* TASK OBJECTIVE:
Copy exactly the lines from the start of the data below through the one that carries "COL = S.collection", and only those.
___ DATA SHOWN ___
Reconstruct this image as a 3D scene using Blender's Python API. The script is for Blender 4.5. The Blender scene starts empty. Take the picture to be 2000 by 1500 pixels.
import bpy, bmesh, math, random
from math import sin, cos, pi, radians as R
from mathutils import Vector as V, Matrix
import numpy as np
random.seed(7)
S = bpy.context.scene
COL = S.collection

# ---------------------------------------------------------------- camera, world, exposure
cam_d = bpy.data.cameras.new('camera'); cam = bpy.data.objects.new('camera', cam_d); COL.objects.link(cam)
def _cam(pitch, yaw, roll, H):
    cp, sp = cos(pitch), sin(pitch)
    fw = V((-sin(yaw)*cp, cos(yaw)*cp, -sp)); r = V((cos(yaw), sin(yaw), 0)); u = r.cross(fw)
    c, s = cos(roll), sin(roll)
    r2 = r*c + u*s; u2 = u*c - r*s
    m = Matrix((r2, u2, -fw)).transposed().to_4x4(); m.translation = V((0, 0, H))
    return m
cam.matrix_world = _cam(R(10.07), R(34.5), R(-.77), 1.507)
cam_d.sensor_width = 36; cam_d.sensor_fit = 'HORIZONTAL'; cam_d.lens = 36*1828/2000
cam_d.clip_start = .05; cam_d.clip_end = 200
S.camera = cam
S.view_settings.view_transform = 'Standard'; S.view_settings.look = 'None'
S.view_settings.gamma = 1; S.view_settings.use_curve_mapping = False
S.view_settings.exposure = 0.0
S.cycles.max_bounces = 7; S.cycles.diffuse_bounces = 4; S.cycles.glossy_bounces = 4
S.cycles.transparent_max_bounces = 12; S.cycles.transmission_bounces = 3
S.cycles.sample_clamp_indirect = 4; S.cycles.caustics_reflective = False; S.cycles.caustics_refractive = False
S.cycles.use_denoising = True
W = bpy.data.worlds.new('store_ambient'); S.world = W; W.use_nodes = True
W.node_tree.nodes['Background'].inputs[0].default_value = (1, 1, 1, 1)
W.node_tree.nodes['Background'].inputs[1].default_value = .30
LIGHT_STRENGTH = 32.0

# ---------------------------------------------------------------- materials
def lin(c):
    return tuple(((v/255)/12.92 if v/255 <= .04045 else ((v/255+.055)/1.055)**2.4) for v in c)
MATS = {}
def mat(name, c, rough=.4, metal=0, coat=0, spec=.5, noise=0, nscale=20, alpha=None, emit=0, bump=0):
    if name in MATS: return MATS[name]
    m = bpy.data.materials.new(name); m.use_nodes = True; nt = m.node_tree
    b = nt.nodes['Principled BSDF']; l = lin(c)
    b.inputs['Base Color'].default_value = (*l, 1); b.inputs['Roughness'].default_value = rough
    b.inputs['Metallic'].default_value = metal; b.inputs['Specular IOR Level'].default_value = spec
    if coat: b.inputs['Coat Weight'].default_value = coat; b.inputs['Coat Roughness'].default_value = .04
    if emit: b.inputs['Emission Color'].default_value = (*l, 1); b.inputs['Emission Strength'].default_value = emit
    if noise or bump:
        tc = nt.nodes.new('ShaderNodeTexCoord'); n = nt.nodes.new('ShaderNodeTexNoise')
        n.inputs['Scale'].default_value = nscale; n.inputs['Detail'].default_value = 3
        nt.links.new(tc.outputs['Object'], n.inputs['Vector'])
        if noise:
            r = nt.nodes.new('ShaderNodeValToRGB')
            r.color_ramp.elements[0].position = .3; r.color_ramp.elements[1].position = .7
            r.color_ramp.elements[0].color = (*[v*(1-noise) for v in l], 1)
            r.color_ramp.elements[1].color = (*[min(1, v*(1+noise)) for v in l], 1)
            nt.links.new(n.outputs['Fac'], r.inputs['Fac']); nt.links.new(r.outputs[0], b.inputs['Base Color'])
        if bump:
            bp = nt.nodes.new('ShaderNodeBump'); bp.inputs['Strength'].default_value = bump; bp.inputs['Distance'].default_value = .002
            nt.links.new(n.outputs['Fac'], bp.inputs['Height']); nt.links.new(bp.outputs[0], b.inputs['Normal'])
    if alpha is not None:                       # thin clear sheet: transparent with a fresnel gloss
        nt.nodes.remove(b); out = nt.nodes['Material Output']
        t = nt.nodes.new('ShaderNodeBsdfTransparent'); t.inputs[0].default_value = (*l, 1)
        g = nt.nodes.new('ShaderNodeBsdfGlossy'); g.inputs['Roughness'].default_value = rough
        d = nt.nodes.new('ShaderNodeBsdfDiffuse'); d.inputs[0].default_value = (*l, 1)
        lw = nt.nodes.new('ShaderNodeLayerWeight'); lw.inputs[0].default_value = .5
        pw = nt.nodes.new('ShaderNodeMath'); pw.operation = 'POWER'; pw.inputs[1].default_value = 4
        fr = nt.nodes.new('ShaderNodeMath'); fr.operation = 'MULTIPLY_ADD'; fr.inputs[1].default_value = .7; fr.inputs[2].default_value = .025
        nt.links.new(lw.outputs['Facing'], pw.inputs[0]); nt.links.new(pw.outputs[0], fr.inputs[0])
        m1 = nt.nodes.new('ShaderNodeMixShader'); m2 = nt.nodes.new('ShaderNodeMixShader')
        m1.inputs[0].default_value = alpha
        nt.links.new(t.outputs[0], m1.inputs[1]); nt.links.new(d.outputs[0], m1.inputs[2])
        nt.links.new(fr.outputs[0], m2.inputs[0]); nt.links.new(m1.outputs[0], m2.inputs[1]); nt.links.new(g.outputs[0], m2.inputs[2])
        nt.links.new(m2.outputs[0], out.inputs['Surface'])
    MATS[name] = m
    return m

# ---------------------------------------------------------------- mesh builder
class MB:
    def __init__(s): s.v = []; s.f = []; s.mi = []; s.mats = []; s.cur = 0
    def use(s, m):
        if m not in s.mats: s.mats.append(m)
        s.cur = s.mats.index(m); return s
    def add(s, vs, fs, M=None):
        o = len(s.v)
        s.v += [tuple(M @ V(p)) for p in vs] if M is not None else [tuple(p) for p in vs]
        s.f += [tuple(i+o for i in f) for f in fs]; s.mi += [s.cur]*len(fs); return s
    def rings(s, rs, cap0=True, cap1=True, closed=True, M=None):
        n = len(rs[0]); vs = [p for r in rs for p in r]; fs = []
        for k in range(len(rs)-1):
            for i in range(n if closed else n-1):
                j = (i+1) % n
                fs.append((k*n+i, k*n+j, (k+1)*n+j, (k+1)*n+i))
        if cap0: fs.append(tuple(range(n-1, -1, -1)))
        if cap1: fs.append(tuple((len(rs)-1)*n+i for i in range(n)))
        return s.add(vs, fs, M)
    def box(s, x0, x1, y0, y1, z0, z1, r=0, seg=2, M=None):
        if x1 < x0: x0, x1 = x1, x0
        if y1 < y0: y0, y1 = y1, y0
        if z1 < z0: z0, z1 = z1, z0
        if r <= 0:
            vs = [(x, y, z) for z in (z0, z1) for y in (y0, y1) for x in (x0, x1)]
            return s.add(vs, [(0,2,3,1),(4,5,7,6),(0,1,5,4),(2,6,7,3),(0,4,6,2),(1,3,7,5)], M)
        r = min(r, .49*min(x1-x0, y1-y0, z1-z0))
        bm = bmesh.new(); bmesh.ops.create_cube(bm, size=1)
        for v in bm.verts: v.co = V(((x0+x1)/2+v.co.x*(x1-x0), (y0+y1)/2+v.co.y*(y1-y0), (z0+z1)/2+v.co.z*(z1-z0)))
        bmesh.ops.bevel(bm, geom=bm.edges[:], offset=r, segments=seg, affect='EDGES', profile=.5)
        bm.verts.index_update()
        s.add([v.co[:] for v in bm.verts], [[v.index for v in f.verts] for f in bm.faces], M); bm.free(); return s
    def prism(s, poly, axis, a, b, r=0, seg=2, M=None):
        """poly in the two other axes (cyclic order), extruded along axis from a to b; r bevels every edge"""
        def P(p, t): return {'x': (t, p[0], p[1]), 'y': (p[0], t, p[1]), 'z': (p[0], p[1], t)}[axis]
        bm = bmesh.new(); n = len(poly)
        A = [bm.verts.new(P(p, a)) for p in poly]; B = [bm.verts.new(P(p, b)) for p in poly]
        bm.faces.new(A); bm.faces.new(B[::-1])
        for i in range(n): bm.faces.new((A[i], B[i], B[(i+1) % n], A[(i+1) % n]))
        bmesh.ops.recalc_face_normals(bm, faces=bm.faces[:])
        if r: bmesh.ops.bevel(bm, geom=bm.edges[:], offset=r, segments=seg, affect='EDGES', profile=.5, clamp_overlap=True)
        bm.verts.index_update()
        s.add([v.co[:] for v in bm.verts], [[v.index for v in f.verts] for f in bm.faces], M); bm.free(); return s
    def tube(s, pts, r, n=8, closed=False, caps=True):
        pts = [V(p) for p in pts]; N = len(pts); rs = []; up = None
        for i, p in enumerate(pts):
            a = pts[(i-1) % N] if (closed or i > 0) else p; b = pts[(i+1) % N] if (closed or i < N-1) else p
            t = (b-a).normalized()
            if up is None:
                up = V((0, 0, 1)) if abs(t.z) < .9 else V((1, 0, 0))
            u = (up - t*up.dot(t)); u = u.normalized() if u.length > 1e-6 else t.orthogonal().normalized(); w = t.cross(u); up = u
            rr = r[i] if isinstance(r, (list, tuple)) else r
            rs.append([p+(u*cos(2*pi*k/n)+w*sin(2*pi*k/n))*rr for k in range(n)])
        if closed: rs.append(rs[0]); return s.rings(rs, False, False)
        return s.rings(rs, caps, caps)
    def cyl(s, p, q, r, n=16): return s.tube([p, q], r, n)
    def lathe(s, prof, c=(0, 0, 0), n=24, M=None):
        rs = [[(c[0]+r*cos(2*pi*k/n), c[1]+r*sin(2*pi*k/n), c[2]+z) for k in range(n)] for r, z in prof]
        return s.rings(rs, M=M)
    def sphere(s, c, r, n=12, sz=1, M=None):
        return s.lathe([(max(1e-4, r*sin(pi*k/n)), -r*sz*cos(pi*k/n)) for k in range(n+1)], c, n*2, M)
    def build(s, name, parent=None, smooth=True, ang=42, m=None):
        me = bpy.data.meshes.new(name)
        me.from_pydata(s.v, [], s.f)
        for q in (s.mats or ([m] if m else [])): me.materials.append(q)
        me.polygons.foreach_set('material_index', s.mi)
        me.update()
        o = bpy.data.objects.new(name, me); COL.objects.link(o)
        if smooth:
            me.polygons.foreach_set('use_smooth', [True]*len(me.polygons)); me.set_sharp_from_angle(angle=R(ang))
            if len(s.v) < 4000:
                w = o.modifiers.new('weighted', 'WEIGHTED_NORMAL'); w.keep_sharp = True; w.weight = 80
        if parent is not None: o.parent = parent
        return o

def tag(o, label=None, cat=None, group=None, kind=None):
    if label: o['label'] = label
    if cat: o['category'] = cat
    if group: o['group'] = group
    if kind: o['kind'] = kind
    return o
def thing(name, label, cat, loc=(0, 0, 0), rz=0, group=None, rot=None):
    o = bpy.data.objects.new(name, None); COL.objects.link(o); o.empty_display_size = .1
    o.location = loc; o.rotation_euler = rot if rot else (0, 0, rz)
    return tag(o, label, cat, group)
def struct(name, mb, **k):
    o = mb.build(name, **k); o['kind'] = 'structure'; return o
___
* FULL ANSWER:
Reconstruct this image as a 3D scene using Blender's Python API. The script is for Blender 4.5. The Blender scene starts empty. Take the picture to be 2000 by 1500 pixels.
import bpy, bmesh, math, random
from math import sin, cos, pi, radians as R
from mathutils import Vector as V, Matrix
import numpy as np
random.seed(7)
S = bpy.context.scene
COL = S.collection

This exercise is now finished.